Set problem. Skip the pictures. Set down, word for word, the lines from the start of the material up to and including the line with "PI = math.pi".

## begin Dataset entries

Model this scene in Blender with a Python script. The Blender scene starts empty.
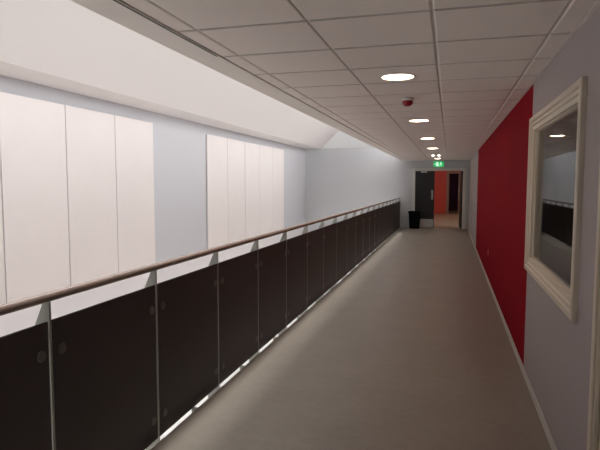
import bpy, bmesh, math, random
from mathutils import Matrix, Vector
random.seed(4)
S = bpy.context.scene
C = S.collection
PI = math.pi

# ------------------------------------------------------------------ sizes
XR = 0.638          # corridor face of the right wall
XL = -5.33          # face of the far wall of the void
XC = -1.655         # edge of the corridor ceiling over the void
XP = -1.75          # railing line
ZC = 2.42           # corridor ceiling
YE = 19.7           # end wall
YB = -3.6           # wall behind the camera
ZL = -3.0           # lower storey floor
GB, GT = -2.95, -.45   # glazed front added to the lower hall to light the ceiling from below
POST0, STEP, NPOST = 1.976, 0.910, 20

# ------------------------------------------------------------------ materials
def mat(name, col, rough=0.6, metal=0.0, spec=0.5, noise=None, bump=None, emit=None):
    m = bpy.data.materials.new(name); m.use_nodes = True
    nt = m.node_tree; b = nt.nodes['Principled BSDF']
    b.inputs['Base Color'].default_value = (*col, 1)
    b.inputs['Roughness'].default_value = rough
    b.inputs['Metallic'].default_value = metal
    b.inputs['Specular IOR Level'].default_value = spec
    if emit:
        b.inputs['Emission Color'].default_value = (*emit[0], 1)
        b.inputs['Emission Strength'].default_value = emit[1]
    if noise or bump:
        tc = nt.nodes.new('ShaderNodeTexCoord')
    if noise:                       # list of (scale, amount) layers, mottling round the base colour
        last = None
        for sc, am in noise:
            n = nt.nodes.new('ShaderNodeTexNoise'); n.inputs['Scale'].default_value = sc
            n.inputs['Detail'].default_value = 5
            nt.links.new(tc.outputs['Object'], n.inputs['Vector'])
            mr = nt.nodes.new('ShaderNodeMapRange')
            mr.inputs['From Min'].default_value = 0.3; mr.inputs['From Max'].default_value = 0.7
            mr.inputs['To Min'].default_value = 1 - am; mr.inputs['To Max'].default_value = 1 + am
            nt.links.new(n.outputs['Fac'], mr.inputs['Value'])
            if last is None: last = mr.outputs['Result']
            else:
                mu = nt.nodes.new('ShaderNodeMath'); mu.operation = 'MULTIPLY'
                nt.links.new(last, mu.inputs[0]); nt.links.new(mr.outputs['Result'], mu.inputs[1]); last = mu.outputs[0]
        vm = nt.nodes.new('ShaderNodeVectorMath'); vm.operation = 'SCALE'
        vm.inputs[0].default_value = col
        nt.links.new(last, vm.inputs['Scale']); nt.links.new(vm.outputs[0], b.inputs['Base Color'])
    if bump:
        n = nt.nodes.new('ShaderNodeTexNoise'); n.inputs['Scale'].default_value = bump[0]; n.inputs['Detail'].default_value = 4
        bp = nt.nodes.new('ShaderNodeBump'); bp.inputs['Strength'].default_value = bump[1]; bp.inputs['Distance'].default_value = 0.002
        nt.links.new(tc.outputs['Object'], n.inputs['Vector']); nt.links.new(n.outputs['Fac'], bp.inputs['Height'])
        nt.links.new(bp.outputs['Normal'], b.inputs['Normal'])
    return m

def glass(name, tint, ior=1.5):
    m = bpy.data.materials.new(name); m.use_nodes = True
    nt = m.node_tree; nt.nodes.clear()
    out = nt.nodes.new('ShaderNodeOutputMaterial'); mx = nt.nodes.new('ShaderNodeMixShader')
    fr = nt.nodes.new('ShaderNodeFresnel'); fr.inputs['IOR'].default_value = ior
    t = nt.nodes.new('ShaderNodeBsdfTransparent'); t.inputs['Color'].default_value = (*tint, 1)
    g = nt.nodes.new('ShaderNodeBsdfGlossy'); g.inputs['Roughness'].default_value = 0.012
    nt.links.new(fr.outputs[0], mx.inputs[0]); nt.links.new(t.outputs[0], mx.inputs[1]); nt.links.new(g.outputs[0], mx.inputs[2])
    nt.links.new(mx.outputs[0], out.inputs[0])
    return m

def opal(name, t):
    m = bpy.data.materials.new(name); m.use_nodes = True
    nt = m.node_tree; nt.nodes.clear()
    out = nt.nodes.new('ShaderNodeOutputMaterial'); ad = nt.nodes.new('ShaderNodeAddShader')
    tr = nt.nodes.new('ShaderNodeBsdfTranslucent'); tr.inputs['Color'].default_value = (t ** .5,) * 3 + (1,)
    df = nt.nodes.new('ShaderNodeBsdfDiffuse'); df.inputs['Color'].default_value = (.6, .6, .6, 1)
    nt.links.new(tr.outputs[0], ad.inputs[0]); nt.links.new(df.outputs[0], ad.inputs[1]); nt.links.new(ad.outputs[0], out.inputs[0])
    return m

M = dict(
    lavender=mat('pale_lavender_wall_paint', (0.575, 0.562, 0.592), 0.75, bump=(90, .05)),
    lowerwall=mat('whitish_lower_wall_paint', (0.76, 0.725, 0.735), 0.75),
    endwall=mat('pale_grey_wall_paint', (0.60, 0.605, 0.625), 0.75, bump=(90, .05)),
    rightwall=mat('warm_grey_wall_paint', (0.41, 0.362, 0.36), 0.7, bump=(90, .05)),
    red=mat('deep_red_wall_paint', (0.27, 0.004, 0.014), 0.8, spec=.05, noise=[(1.5, .05)], bump=(90, .05)),
    orange=mat('orange_red_wall_paint', (0.62, 0.055, 0.03), 0.55),
    white=mat('white_plaster', (0.80, 0.75, 0.73), 0.8, bump=(40, .03)),
    slope=mat('white_rooflight_lining', (0.73, 0.675, 0.66), 0.8),
    panel=mat('cream_white_cladding', (0.80, 0.73, 0.715), 0.6, noise=[(2, .012)]),
    tile=mat('mineral_ceiling_tile', (0.88, 0.79, 0.74), 0.9, noise=[(400, .04)], bump=(300, .15)),
    tileedge=mat('shaded_tile_edge', (0.60, 0.53, 0.50), 0.9),
    tbar=mat('white_ceiling_grid', (0.82, 0.745, 0.70), 0.5),
    margin=mat('ceiling_margin_plaster', (0.86, 0.79, 0.74), 0.8),
    floor=mat('grey_green_linoleum', (0.275, 0.232, 0.197), 0.45, spec=.4, noise=[(2.2, .05), (60, .07), (14, .05)], bump=(200, .03)),
    lobby=mat('tan_lobby_floor', (0.42, 0.31, 0.22), 0.4, noise=[(30, .06)]),
    lower=mat('lower_hall_floor', (0.86, 0.82, 0.80), 0.6, noise=[(3, .04)]),
    paving=mat('bounce_paving', (0.55, 0.52, 0.505), 0.8, noise=[(4, .06)]),
    black=mat('matt_black_laminate', (0.050, 0.041, 0.042), 0.45, spec=.3, noise=[(3, .06)]),
    post=mat('grey_painted_steel', (0.30, 0.30, 0.265), 0.45, metal=.2),
    clamp=mat('dull_steel_clamp', (0.13, 0.125, 0.115), 0.4, metal=.3),
    rail=mat('brown_lacquered_rail', (0.24, 0.165, 0.135), 0.26, spec=.8, noise=[(12, .08)]),
    cream=mat('cream_gloss_paint', (0.68, 0.60, 0.49), 0.4),
    skirt=mat('pale_skirting', (0.60, 0.57, 0.54), 0.5),
    doorpaint=mat('dark_charcoal_door', (0.012, 0.015, 0.017), 0.45),
    steel=mat('brushed_steel', (0.55, 0.56, 0.56), 0.4, metal=.8),
    plate=mat('white_plastic', (0.75, 0.73, 0.70), 0.4),
    pinkplate=mat('dusty_pink_plastic', (0.55, 0.10, 0.12), 0.4),
    alarm=mat('red_alarm_plastic', (0.36, 0.012, 0.025), 0.35),
    dark=mat('dark_recess', (0.03, 0.028, 0.025), 0.7),
    binmat=mat('black_bin_plastic', (0.005, 0.005, 0.006), 0.7, spec=.08),
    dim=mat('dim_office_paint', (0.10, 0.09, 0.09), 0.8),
    purple=mat('dark_purple_wall', (0.10, 0.035, 0.10), 0.8),
    brown=mat('tan_door_frame', (0.36, 0.22, 0.16), 0.5),
    lamp=mat('warm_lamp_diffuser', (0.9, 0.88, 0.8), 0.5, emit=((1.0, 0.75, 0.54), 24.0)),
    spot=mat('emergency_lamp_lens', (0.9, 0.88, 0.85), 0.5, emit=((1.0, 0.8, 0.62), 150.0)),
    green=mat('lit_green_sign', (0.02, 0.45, 0.12), 0.4, emit=((0.03, 0.75, 0.20), 0.55)),
    glyph=mat('lit_white_glyph', (0.8, 0.9, 0.8), 0.4, emit=((0.7, 1.0, 0.8), 0.9)),
    opal=opal('opal_rooflight_sheet', .018),
    glass=glass('clear_window_glass', (0.88, 0.90, 0.90)),
    skyglass=glass('rooflight_glass', (0.93, 0.95, 0.95)),
)

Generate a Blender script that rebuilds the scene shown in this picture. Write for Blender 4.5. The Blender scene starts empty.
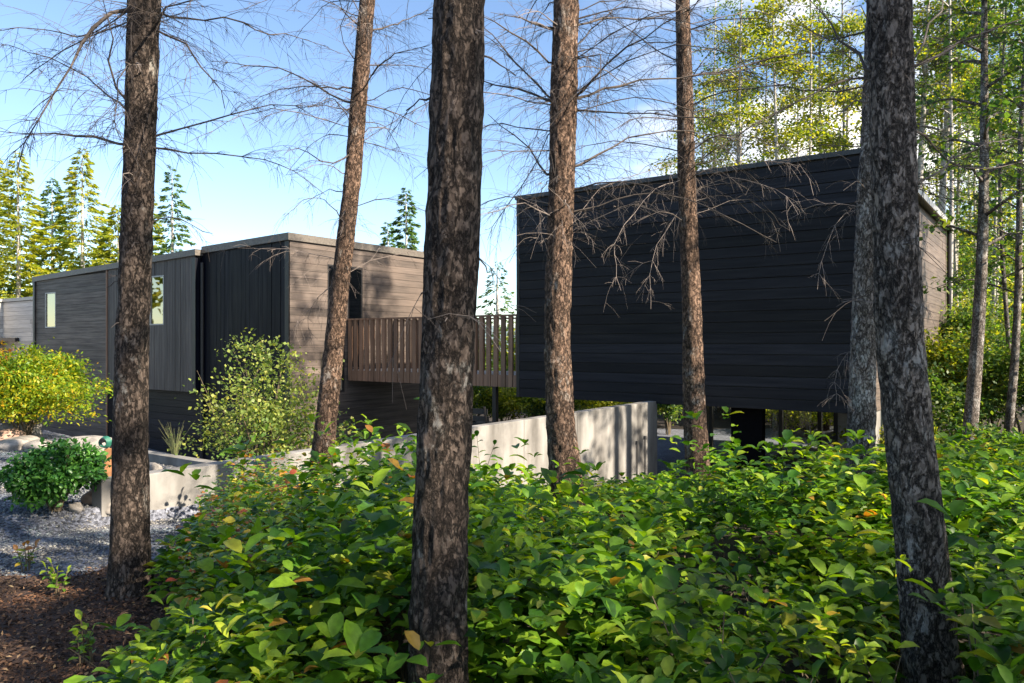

## end Dataset entries

Solution for this problem.
Model this scene in Blender with a Python script. The Blender scene starts empty.
import bpy, bmesh, math, random
from mathutils import Matrix, Vector
random.seed(4)
S = bpy.context.scene
C = S.collection
PI = math.pi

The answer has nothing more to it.